**Problem to solve:**
Each line from the start of the records below through the line that contains "cutting_table(3.66, 5.3, -1.2, 9.6, 1.9)" should be printed exactly. Pictures are omitted.

- - -

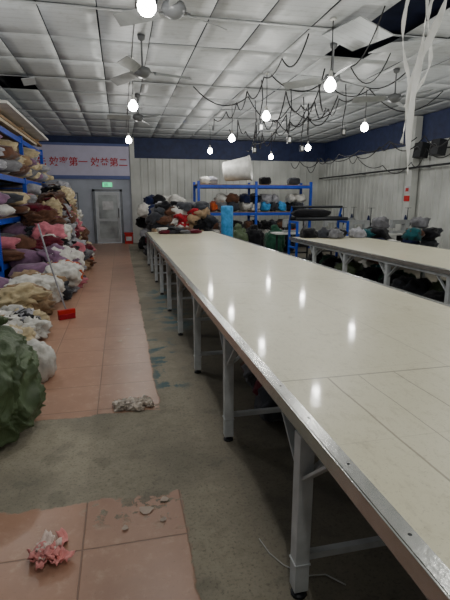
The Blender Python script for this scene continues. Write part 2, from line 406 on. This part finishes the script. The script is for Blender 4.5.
# ------------------------------------------------------------------ cutting tables
HT = .83
def cutting_table(xa, xb, ya, yb, first):
    b = MB()
    b.bb((xa+.045, ya+.045, HT-.022), (xb-.045, yb-.045, HT), M['top'])
    b.bb((xa+.01, ya+.01, HT-.04), (xb-.01, yb-.01, HT-.0225), M['ply'])
    for x, sx in ((xa, 1), (xb, -1)):
        b.bb((x, ya, HT-.02), (x+sx*.05, yb, HT+.003), M['alu'])
        b.bb((x-sx*.003, ya, HT-.055), (x+sx*.006, yb, HT+.003), M['alu'])
    for y, sy in ((ya, 1), (yb, -1)):
        b.bb((xa+.05, y, HT-.02), (xb-.05, y+sy*.045, HT+.003), M['alu'])
        b.bb((xa, y-sy*.003, HT-.055), (xb, y+sy*.006, HT+.003), M['alu'])
    yy = ya+.2
    while yy < min(yb, 5):
        b.lathe((xa+.03, yy, HT+.0028), [(.006, 0), (.005, .0012), (0, .0014)], M['dark'], 8); yy += .3
    lx0, lx1 = xa+.05, xb-.05
    for x in (lx0, (xa+xb)/2, lx1): b.bb((x-.02, ya+.05, HT-.095), (x+.02, yb-.05, HT-.041), M['legw'])
    y = first
    while y > ya+.1: y -= 1.28
    y += 1.28
    while y < yb-.05:
        b.bb((lx0, y-.02, HT-.135), (lx1, y+.02, HT-.095), M['legw'])
        for x, sx in ((lx0, 1), (lx1, -1)):
            b.bb((x-.03, y-.03, .035), (x+.03, y+.03, HT-.095), M['legw'])
            b.bb((x-.034, y-.034, .16), (x+.034, y+.034, .168), M['legw'])
            b.tube([(x, y, .012), (x, y, .05)], .01, M['dark'], 8)
            b.lathe((x, y, 0), [(.034, 0), (.034, .01), (.02, .018), (.01, .02)], M['dark'], 12)
            b.beam((x, y+.02, HT-.28), (x, y+.22, HT-.10), .035, .012, M['legw'])
            b.beam((x, y-.02, HT-.28), (x, y-.22, HT-.10), .035, .012, M['legw'])
            b.beam((x+sx*.02, y, HT-.28), (x+sx*.2, y, HT-.13), .03, .012, M['legw'])
        b.bb((lx0, y-.015, .17), (lx1, y+.015, .20), M['legw'])
        y += 1.28
    return b.obj("cutting_table", bevel=.002)
cutting_table(.60, 2.42, -1.2, 12.0, 1.47)
cutting_table(3.66, 5.3, -1.2, 9.6, 1.9)

# ------------------------------------------------------------------ lamps
def pendant(x, y, z=3.2, e=33):
    b = MB(); q = 1.25
    b.lathe((0, 0, H-z-.03), [(.0, .03), (.045, .03), (.045, .01), (.01, 0)], M['sock'], 12)
    b.tube([(0, 0, .16), (.01, .005, (H-z)*.5), (0, 0, H-z)], .007, M['wire'], 6)
    b.lathe((0, 0, 0), [(.0, .19), (.026, .18), (.028, .10), (.034, .09)], M['sock'], 14)
    b.lathe((0, 0, 0), [(.028, .10), (.034*q, .06*q), (.055*q, .03*q), (.065*q, 0), (.06*q, -.03*q), (.042*q, -.055*q), (.015*q, -.066*q), (0, -.068*q)], M['bulb'], 18)
    o = b.obj("pendant_bulb", loc=(x, y, z))
    l = bpy.data.lights.new("bulb_light", 'POINT'); l.energy = e; l.color = (1.0, .98, .93); l.shadow_soft_size = .06
    lo = bpy.data.objects.new("bulb_light", l); COL.objects.link(lo); lo.parent = o; lo.location = (0, 0, -.17)
for x, y in ((.3, 4.3), (.3, 8.5), (.3, 12.8), (.3, .4), (2.9, 2.6), (2.9, 6.2), (2.85, 8.9), (2.87, 11.8), (2.96, 15.2), (2.9, -1),  # unseen bulbs overhead and behind the camera are added as fill light
             (5.4, 1.2), (5.35, 5.4), (5.3, 9.5), (5.55, 13.2), (5.3, 15.9), (-1.6, 6.2), (7.2, 7.6)):  # the bulb out of view on the left is added for extra light
    pendant(x, y, 3.2 + random.uniform(-.04, .04))

def ceiling_fan(x, y, z, a0, R=.6):
    b = MB()
    b.lathe((0, 0, 0), [(.0, H-z), (.06, H-z-.001), (.05, H-z-.06), (.014, H-z-.08), (.013, .09), (.04, .07), (.11, .05), (.13, 0), (.10, -.05), (.05, -.08), (0, -.085)], M['fand'], 24)
    for k in range(3):
        a = a0+k*2*math.pi/3; ca, sa = math.cos(a), math.sin(a)
        b.beam((ca*.08, sa*.08, 0), (ca*.2, sa*.2, 0), .035, .012, M['fand'])
        vs = []
        for r, w in ((.17, .05), (.25, .07), (R*.8, .085), (R, .07)):
            for t in (-1, 1):
                for q in (-.004, .004):
                    vs.append((ca*r - sa*w*t, sa*r + ca*w*t, .035*t+q - r*.04))
        fs = []
        for i in range(3):
            o = i*4
            fs += [(o, o+4, o+6, o+2), (o+1, o+3, o+7, o+5), (o, o+1, o+5, o+4), (o+2, o+6, o+7, o+3)]
        fs += [(0, 2, 3, 1), (12, 13, 15, 14)]
        b.add(vs, fs, M['fan'])
    b.obj("ceiling_fan", loc=(x, y, z))
ceiling_fan(.42, 7.4, 3.5, .1, .74); ceiling_fan(3.35, 7.1, 3.5, .35, .80); ceiling_fan(5.1, 8.1, 3.5, .8, .78)
ceiling_fan(.62, 5.05, 3.5, .5, .66); ceiling_fan(.5, 11.2, 3.5, 1.2, .7)

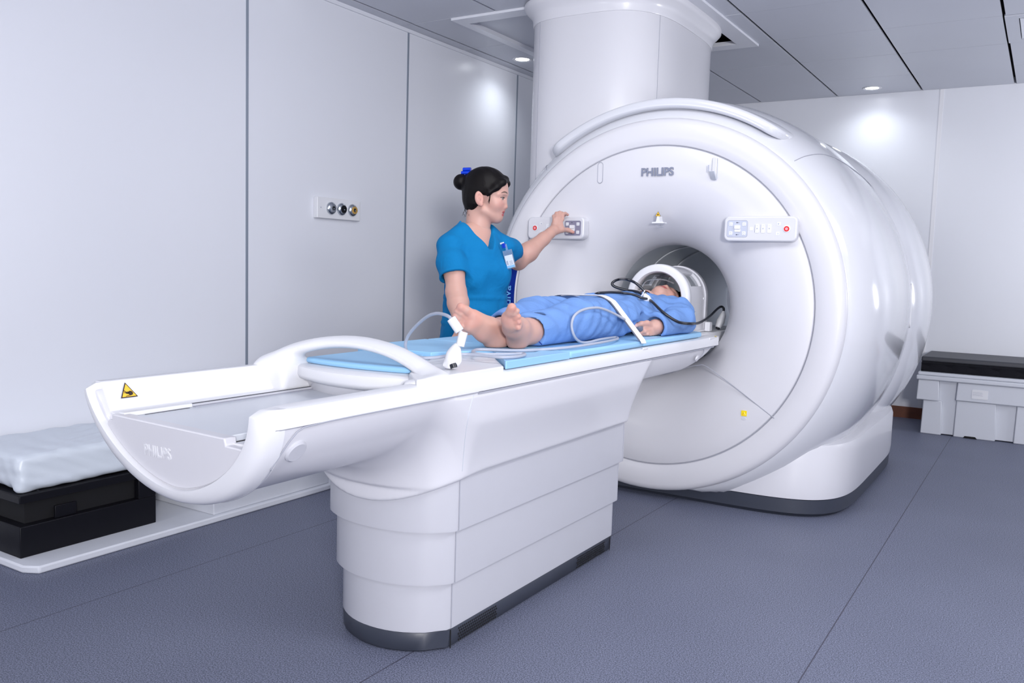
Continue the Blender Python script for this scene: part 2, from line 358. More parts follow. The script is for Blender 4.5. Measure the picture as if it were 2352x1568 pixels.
# raised hood along the top of the face
def hood_ring(t, s):
    a = math.radians(t); ri, ro = .912+.024*(1-s), .957-.004*(1-s); f = 3.752+.14*(1-s)
    return [(CX+r*math.cos(a), y, CZ+r*math.sin(a)) for r, y in ((ri, 3.90), (ri, f+.012), (ri+.004, f+.003), (ri+.012, f), (ro-.012, f), (ro-.004, f+.004), (ro, f+.014), (ro+.012, 3.95))]
hr = []
for i in range(81):
    t = 130-77*i/80; e = min(i, 80-i)/6; s = math.sqrt(max(0, 1-max(0, 1-e)**2)); hr.append(hood_ring(t, s))
MB().loft(hr).build('top_hood', M['gloss'], G, angle=50)
# body seams running front to back
for t in (47, 133):
    pts = []
    for r, y in [(.89, 3.775), (.925, 3.815), (.955, 3.875), (.978, 3.95), (.993, 4.06), (1.0, 4.22), (1.0, 4.45), (.992, 4.65), (.975, 4.82)]:
        a = math.radians(t-(y-3.775)*9*(1 if t < 90 else -1)); pts.append((CX+(r+.0005)*math.cos(a), y, CZ+(r+.0005)*math.sin(a)))
    MB().tube(cm(pts, 4), .0016, 6).build('body_seam', M['seam'], G)
# base skirt and plinth
BCX, BCY = CX, 4.69
def base_plan(hx, hy, z, e=6, n=120):
    out = []
    for i in range(n):
        t = 2*PI*i/n; cx_, sy_ = math.cos(t), math.sin(t)
        out.append((BCX+hx*math.copysign(abs(cx_)**(2/e), cx_), BCY+hy*math.copysign(abs(sy_)**(2/e), sy_), z))
    return out
MB().loft([base_plan(.872, .892, .082), base_plan(.876, .897, .12), base_plan(.876, .897, .30), base_plan(.868, .89, .325), base_plan(.84, .86, .335)]).build('base_skirt', M['white'], G, angle=50)
MB().loft([base_plan(.850, .872, .0), base_plan(.858, .880, .012), base_plan(.868, .888, .016), base_plan(.870, .892, .078), base_plan(.862, .882, .083)]).build('plinth', M['plinth'], G, angle=40)
# lower service door outline
door = [(-2.16, .45), (-1.87, .635), (-1.80, .648), (-1.74, .63), (-1.66, .60), (-1.563, .585), (-1.46, .60), (-1.385, .63), (-1.325, .648), (-1.255, .635), (-.966, .45)]
MB().tube(cm([(x, FY-.0025, z) for x, z in door], 6), .0022, 6).build('door_groove', M['seam'], G)
# logo
text_mesh('logo_lettering', 'PHILIPS', .050, .0015, frame((-1.558, FY-.0045, 1.5205), (1, 0, 0), (0, 0, 1)), M['logo'], G, offset=.0016, stretch=1.0)
# hooks under the ring
for x, hook in ((-1.848, False), (-1.287, True)):
    z0, z1 = 1.478, 1.575
    rim = rrect(x-.0135, x+.0135, z0, z1, .0134)
    MB().tube([(a, FY-.003, b) for a, b in rim], .0017, 6, closed=True).build('hook_slot', M['seam'] if not hook else M['plate'], G)
    if hook:
        h = MB().box(x-.011, x+.011, FY-.012, FY-.002, z0+.004, z1).build('coat_hook', M['white'], G, bevel=.003)
        MB().prism([(FY-.045, z0+.035), (FY-.037, z0+.037), (FY-.004, z0+.014), (FY-.004, z0+.0), (FY-.012, z0+.002)], x-.012, x+.012, 'x').build('hook_lip', M['plate'], h, bevel=.002)
        MB().box(x-.019, x-.015, FY-.04, FY-.034, z0+.033, z0+.062).build('hook_tip', M['icon'], h)
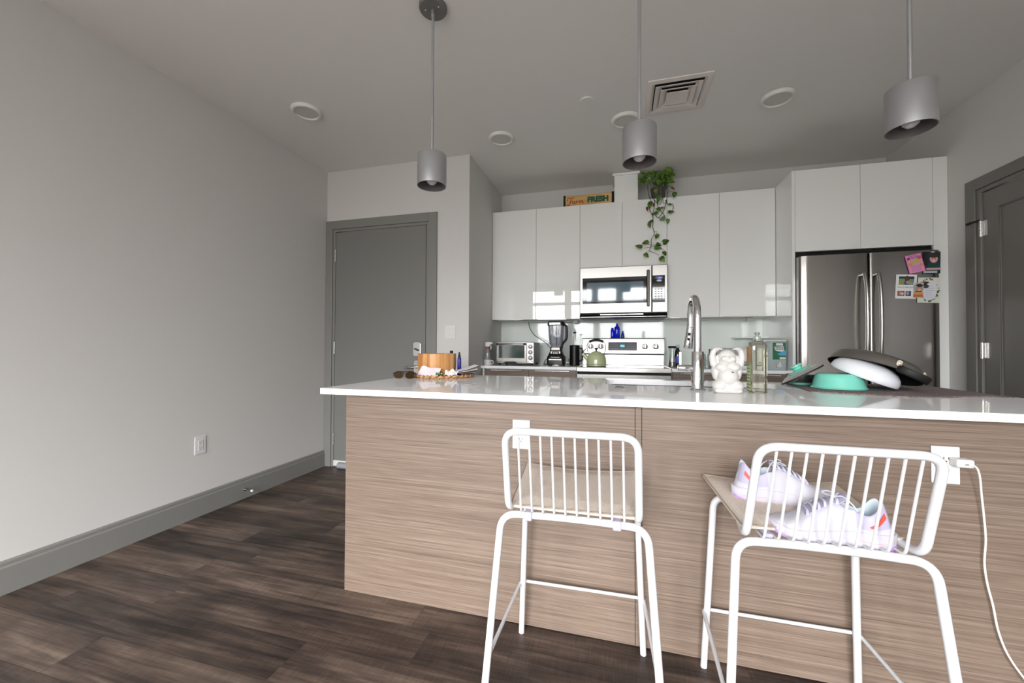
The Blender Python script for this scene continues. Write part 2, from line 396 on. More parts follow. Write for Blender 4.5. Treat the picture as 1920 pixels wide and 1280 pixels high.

- - -

**Result for this task:**
The Blender Python script for this scene continues. Write part 2, from line 406 on. This part finishes the script. The script is for Blender 4.5.
# ------------------------------------------------------------------ cutting tables
HT = .83
def cutting_table(xa, xb, ya, yb, first):
    b = MB()
    b.bb((xa+.045, ya+.045, HT-.022), (xb-.045, yb-.045, HT), M['top'])
    b.bb((xa+.01, ya+.01, HT-.04), (xb-.01, yb-.01, HT-.0225), M['ply'])
    for x, sx in ((xa, 1), (xb, -1)):
        b.bb((x, ya, HT-.02), (x+sx*.05, yb, HT+.003), M['alu'])
        b.bb((x-sx*.003, ya, HT-.055), (x+sx*.006, yb, HT+.003), M['alu'])
    for y, sy in ((ya, 1), (yb, -1)):
        b.bb((xa+.05, y, HT-.02), (xb-.05, y+sy*.045, HT+.003), M['alu'])
        b.bb((xa, y-sy*.003, HT-.055), (xb, y+sy*.006, HT+.003), M['alu'])
    yy = ya+.2
    while yy < min(yb, 5):
        b.lathe((xa+.03, yy, HT+.0028), [(.006, 0), (.005, .0012), (0, .0014)], M['dark'], 8); yy += .3
    lx0, lx1 = xa+.05, xb-.05
    for x in (lx0, (xa+xb)/2, lx1): b.bb((x-.02, ya+.05, HT-.095), (x+.02, yb-.05, HT-.041), M['legw'])
    y = first
    while y > ya+.1: y -= 1.28
    y += 1.28
    while y < yb-.05:
        b.bb((lx0, y-.02, HT-.135), (lx1, y+.02, HT-.095), M['legw'])
        for x, sx in ((lx0, 1), (lx1, -1)):
            b.bb((x-.03, y-.03, .035), (x+.03, y+.03, HT-.095), M['legw'])
            b.bb((x-.034, y-.034, .16), (x+.034, y+.034, .168), M['legw'])
            b.tube([(x, y, .012), (x, y, .05)], .01, M['dark'], 8)
            b.lathe((x, y, 0), [(.034, 0), (.034, .01), (.02, .018), (.01, .02)], M['dark'], 12)
            b.beam((x, y+.02, HT-.28), (x, y+.22, HT-.10), .035, .012, M['legw'])
            b.beam((x, y-.02, HT-.28), (x, y-.22, HT-.10), .035, .012, M['legw'])
            b.beam((x+sx*.02, y, HT-.28), (x+sx*.2, y, HT-.13), .03, .012, M['legw'])
        b.bb((lx0, y-.015, .17), (lx1, y+.015, .20), M['legw'])
        y += 1.28
    return b.obj("cutting_table", bevel=.002)
cutting_table(.60, 2.42, -1.2, 12.0, 1.47)
cutting_table(3.66, 5.3, -1.2, 9.6, 1.9)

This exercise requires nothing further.